The US National Oceanic and Atmospheric Administration (NOAA) has confirmed that last month was the hottest June ever recorded, following a monthly pattern set in the previous four. The period from January to June period saw the warmest combined global land and ocean surface temperatures since 1880, the NOAA said.

That puts 2010 on course to eclipse 1998 as the hottest year on record and scientists will probably have a good idea after the end of the Northern Summer in September. This is also the month that the seasonal Arctic ice-melt peaks, another key measure of global warming. By July 1 this year, ice retreat had already surpassed that of any previous year putting 2010 on a course to exceed the record retreat of 2007.

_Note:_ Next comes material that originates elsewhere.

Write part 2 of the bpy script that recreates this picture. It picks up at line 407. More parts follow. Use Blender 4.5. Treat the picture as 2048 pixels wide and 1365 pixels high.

The cyclical El Nino weather pattern which warms the Pacific Ocean is major factor contributing to the record years – 1998 and 2010 corresponding with such events.
Climate scientists say that distilling evidence of long-term global warming from seasonal and cyclical variability is very difficult and can’t be done by comparing individual years, only trends across decades or more.

To this end, the latest NOAA data shows June was the 304th consecutive month with a global surface temperature above the average over the last century. That’s a period of 25 years. This decade, 2000-2010, is also the warmest decade on record, and the ten warmest years recorded since 1900 have all occurred in the last 15 years.